The legitimate stage represents a defection from sensuality, and a hopeless brooding over the eternal riddles of life. But viewed in the proper light, a defection from sensuality may be a striving after the wish-figures of the motion picture—a home-coming to the soul, a deep baptism in the mysterious fullness of the human breast. Just how high the motion picture will rise, the extent to which it may succeed in going, no man knows. But it will reach the soul. Music originated from sensuality—from a union of rhythm and euphony. Music, too, has a sensual soul the very psychic power of which burns away all sensuality.
To place relative estimates on the value of each of the arts is an irrational undertaking. On the flowery tree of humanity each art has its mysterious meaning—over which we should not brood: cold intellect cannot solve such problems as are associated with this indubitable fact.
I have examined the motion picture from its various angles. I have shown what it is like, explained its fundamental nature, commented on the forces that impel it, discussed the wishes at which it aims, elucidated its origin, and set up its goal. My purpose has been to detach the motion picture from technique, and to make it serviceable to art and culture. I have endeavored to proclaim the mission of the motion picture artist.

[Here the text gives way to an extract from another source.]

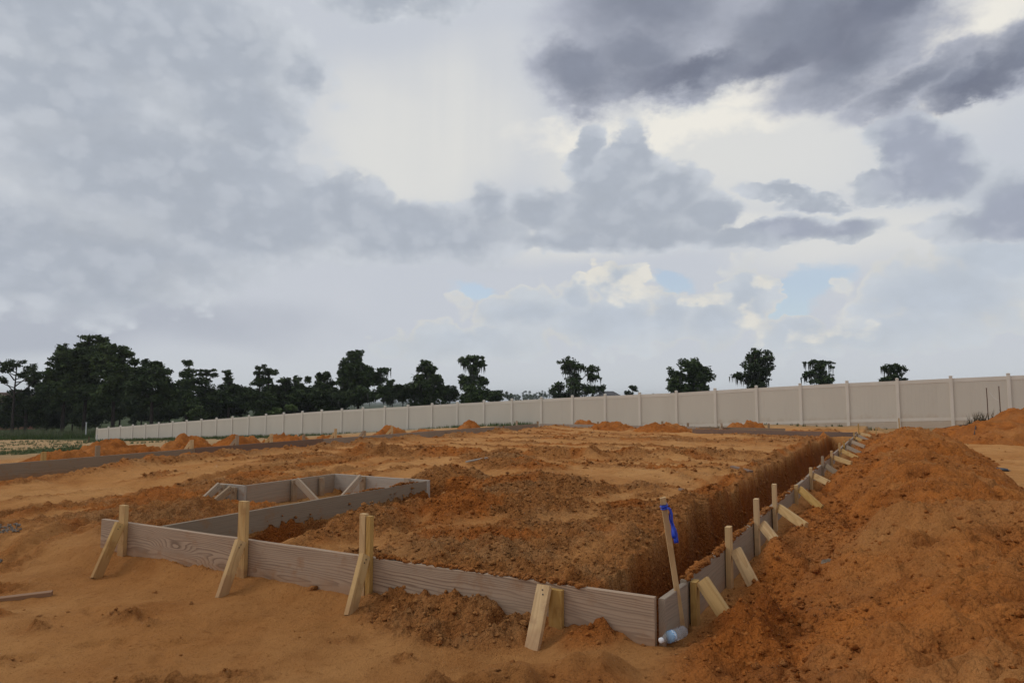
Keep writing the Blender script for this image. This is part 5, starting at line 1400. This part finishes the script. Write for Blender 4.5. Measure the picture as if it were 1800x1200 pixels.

No one people, taken as a whole, has Kultur. It is only the purest, the noblest, the best of a given people from whose splendor there radiates a remote luster that finds its way to the active life of the masses. If properly applied, and molded by the proper people, the motion picture will be a potent factor in this act of purification. It will deepen our world of feeling and make it more cordial, warmer. Do you recall hearing that anyone ever blamed a given instrument because so many bunglers play on it?
From the motion picture there will flow forth a fruitful stream. All poetic creations of the sensual soul find now their original art. Liberated from them, the poem in words will serve the intellectual soul more joyfully than ever. The time will come, too, when it will be shown that in the motion picture there is either no art at all, or only great art. There are abysses all along the road; each step is threatened; but ingenious security will find its way past all these dangers.
One thing is certain: the motion picture, in its inseparable union with technique, is one step more away from Kultur and toward civilization. The inventions of civilization endure; they connote the inescapable way of humanity. Just as cannon and railroads, electricity and air ships, can no longer be struck from the book of life of coming generations by the willed and willful act of individuals, parties, or the whole human race for that matter, just so is it true that the technical invention of the motion picture belongs forever to the conditions upon which the future will be predicated. We can no longer turn this stream aside; to swim against it would be an imbecilic undertaking. To allow oneself to be driven along by it would be distinctly immoral. Shrewdness and morality make it imperative that we constitute ourselves the advance waves of this stream, so that it may be made to flow in the right and proper channels to the end that its goal may be noble, its course one of generous service to human kind.
For the task of the coming centuries will be the reconciliation of Kultur and civilization. The motion picture—never as a unit or a totality, always as reflected in the possibilities suggested by its rarest fruits—is a powerful sign that this reconciliation will be a complete success.